## Start Raw data
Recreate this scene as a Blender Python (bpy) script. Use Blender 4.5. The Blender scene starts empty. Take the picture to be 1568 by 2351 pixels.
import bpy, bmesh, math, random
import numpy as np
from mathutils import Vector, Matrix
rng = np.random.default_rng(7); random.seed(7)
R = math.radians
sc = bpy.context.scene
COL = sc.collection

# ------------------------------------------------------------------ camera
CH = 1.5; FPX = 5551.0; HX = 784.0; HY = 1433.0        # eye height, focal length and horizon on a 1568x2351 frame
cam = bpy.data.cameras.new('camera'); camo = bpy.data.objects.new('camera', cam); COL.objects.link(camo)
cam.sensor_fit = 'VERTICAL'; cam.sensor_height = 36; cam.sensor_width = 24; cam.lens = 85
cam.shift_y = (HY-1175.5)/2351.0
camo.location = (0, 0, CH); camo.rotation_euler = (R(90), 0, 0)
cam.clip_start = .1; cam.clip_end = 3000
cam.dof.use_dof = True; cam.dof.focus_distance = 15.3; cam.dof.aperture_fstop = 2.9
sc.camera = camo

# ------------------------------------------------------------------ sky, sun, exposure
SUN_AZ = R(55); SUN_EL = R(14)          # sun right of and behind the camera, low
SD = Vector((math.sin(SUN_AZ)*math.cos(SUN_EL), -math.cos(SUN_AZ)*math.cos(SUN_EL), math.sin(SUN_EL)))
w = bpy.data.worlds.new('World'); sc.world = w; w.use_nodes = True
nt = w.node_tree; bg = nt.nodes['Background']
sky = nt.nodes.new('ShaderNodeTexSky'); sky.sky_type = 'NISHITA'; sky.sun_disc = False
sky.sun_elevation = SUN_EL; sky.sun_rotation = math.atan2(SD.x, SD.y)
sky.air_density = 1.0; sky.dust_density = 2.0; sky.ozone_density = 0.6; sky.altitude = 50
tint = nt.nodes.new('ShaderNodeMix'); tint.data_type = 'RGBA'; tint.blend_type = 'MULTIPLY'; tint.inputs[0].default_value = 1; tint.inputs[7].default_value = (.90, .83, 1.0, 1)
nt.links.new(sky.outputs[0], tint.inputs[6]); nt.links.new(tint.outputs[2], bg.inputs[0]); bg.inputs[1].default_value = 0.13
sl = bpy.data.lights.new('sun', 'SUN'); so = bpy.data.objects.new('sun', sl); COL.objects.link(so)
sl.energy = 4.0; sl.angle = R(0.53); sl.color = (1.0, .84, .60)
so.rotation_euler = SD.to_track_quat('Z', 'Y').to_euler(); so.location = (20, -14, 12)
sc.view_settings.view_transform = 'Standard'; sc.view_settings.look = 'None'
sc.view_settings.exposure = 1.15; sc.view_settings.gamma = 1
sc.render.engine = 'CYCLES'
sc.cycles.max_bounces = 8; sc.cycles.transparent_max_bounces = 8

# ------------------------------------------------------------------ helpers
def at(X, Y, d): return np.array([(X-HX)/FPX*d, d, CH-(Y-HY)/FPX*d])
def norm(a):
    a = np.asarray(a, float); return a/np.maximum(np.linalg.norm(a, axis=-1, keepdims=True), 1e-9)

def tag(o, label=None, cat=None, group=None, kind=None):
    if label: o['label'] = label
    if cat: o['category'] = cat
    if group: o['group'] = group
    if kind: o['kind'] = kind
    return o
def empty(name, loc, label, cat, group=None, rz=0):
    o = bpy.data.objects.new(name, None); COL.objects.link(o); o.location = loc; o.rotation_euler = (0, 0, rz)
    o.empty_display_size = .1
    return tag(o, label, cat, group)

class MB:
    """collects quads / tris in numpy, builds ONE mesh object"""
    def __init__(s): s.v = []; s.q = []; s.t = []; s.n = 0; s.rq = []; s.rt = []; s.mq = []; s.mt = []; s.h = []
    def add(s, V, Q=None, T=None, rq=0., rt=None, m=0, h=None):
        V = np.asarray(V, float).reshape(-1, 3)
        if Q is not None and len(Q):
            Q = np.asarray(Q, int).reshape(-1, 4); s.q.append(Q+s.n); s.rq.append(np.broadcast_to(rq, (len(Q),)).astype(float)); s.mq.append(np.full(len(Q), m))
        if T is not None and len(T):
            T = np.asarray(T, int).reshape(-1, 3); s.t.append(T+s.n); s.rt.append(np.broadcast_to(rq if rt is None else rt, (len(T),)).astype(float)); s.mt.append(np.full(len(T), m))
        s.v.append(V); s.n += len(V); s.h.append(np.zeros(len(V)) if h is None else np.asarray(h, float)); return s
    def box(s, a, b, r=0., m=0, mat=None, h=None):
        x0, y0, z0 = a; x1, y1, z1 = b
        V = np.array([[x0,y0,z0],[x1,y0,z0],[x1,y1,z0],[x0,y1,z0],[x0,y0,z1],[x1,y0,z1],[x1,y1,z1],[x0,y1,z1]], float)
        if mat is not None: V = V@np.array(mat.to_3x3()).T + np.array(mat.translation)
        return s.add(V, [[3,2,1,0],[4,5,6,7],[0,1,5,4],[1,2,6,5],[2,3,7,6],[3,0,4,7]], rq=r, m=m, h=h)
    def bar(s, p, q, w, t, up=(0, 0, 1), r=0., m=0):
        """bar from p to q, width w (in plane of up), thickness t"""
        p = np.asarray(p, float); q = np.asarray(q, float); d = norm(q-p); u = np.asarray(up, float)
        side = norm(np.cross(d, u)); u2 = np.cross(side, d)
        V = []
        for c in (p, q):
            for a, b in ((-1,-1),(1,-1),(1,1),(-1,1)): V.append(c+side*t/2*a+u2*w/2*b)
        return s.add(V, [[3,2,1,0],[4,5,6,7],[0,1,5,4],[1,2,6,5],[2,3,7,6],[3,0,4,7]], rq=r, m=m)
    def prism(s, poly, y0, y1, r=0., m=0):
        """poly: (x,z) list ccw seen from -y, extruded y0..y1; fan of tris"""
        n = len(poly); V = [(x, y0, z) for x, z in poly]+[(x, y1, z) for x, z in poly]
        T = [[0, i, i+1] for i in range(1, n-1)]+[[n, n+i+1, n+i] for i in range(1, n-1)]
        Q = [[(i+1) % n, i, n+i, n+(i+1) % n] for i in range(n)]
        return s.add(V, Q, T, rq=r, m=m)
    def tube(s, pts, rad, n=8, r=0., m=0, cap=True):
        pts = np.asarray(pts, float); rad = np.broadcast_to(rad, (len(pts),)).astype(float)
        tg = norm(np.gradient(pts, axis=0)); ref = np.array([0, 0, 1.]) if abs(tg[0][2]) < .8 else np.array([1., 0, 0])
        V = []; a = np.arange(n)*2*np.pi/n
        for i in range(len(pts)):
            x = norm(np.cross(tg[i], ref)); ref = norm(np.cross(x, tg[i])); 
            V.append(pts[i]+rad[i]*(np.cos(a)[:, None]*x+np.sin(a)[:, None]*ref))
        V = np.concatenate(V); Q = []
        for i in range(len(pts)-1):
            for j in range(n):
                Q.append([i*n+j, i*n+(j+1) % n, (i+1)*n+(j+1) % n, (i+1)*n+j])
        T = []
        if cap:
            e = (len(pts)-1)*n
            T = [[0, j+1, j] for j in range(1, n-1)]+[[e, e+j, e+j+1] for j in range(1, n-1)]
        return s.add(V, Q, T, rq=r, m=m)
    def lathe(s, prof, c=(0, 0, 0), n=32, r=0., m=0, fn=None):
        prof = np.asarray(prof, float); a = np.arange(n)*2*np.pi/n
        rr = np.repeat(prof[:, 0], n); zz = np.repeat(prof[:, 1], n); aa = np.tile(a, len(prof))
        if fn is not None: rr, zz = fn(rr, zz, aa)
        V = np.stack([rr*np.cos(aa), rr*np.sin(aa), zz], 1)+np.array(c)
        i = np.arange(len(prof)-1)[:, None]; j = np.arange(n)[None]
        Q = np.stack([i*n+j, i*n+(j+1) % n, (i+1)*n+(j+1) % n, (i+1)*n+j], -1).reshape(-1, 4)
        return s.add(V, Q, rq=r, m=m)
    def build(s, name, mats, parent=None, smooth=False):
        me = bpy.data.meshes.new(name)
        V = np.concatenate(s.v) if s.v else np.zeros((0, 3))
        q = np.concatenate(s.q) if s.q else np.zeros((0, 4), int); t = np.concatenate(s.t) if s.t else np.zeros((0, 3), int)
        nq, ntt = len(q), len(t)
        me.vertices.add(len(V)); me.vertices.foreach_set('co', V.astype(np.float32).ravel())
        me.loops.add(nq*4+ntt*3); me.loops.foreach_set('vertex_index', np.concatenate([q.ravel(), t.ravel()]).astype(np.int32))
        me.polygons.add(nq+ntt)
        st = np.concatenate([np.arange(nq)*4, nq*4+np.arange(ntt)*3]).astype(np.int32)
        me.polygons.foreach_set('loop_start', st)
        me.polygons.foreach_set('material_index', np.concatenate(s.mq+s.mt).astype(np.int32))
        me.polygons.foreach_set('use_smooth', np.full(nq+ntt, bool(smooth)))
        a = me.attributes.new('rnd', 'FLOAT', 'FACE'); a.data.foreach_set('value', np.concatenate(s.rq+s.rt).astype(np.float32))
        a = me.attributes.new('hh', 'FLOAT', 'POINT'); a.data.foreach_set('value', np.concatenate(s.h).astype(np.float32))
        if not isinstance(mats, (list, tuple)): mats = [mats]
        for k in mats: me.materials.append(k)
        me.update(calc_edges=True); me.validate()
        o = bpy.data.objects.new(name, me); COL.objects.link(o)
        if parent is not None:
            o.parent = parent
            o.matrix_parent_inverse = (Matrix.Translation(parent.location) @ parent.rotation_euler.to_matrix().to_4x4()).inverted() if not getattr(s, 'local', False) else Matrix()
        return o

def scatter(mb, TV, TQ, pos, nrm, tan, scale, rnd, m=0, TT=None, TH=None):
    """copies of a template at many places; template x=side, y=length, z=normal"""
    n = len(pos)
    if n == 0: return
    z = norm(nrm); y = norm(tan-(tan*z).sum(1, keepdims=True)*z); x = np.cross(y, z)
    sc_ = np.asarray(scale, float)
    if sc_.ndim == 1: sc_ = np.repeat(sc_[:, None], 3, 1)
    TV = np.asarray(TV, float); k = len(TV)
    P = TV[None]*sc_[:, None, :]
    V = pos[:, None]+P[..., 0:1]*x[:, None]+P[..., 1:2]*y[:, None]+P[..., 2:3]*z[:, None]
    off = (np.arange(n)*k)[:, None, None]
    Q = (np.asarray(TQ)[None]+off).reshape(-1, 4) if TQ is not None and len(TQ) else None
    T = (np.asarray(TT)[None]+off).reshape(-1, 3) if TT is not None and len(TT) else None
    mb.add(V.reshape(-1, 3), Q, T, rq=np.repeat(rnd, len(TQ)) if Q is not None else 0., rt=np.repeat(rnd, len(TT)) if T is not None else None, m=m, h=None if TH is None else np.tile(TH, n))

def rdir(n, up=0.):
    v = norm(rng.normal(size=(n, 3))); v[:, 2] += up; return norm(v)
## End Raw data
*Exercise instructions:* Return nothing but the lines from the first line of the listing through the line with "COL = sc.collection", please, keeping every one of them unchanged.

*Correct response:*
Recreate this scene as a Blender Python (bpy) script. Use Blender 4.5. The Blender scene starts empty. Take the picture to be 1568 by 2351 pixels.
import bpy, bmesh, math, random
import numpy as np
from mathutils import Vector, Matrix
rng = np.random.default_rng(7); random.seed(7)
R = math.radians
sc = bpy.context.scene
COL = sc.collection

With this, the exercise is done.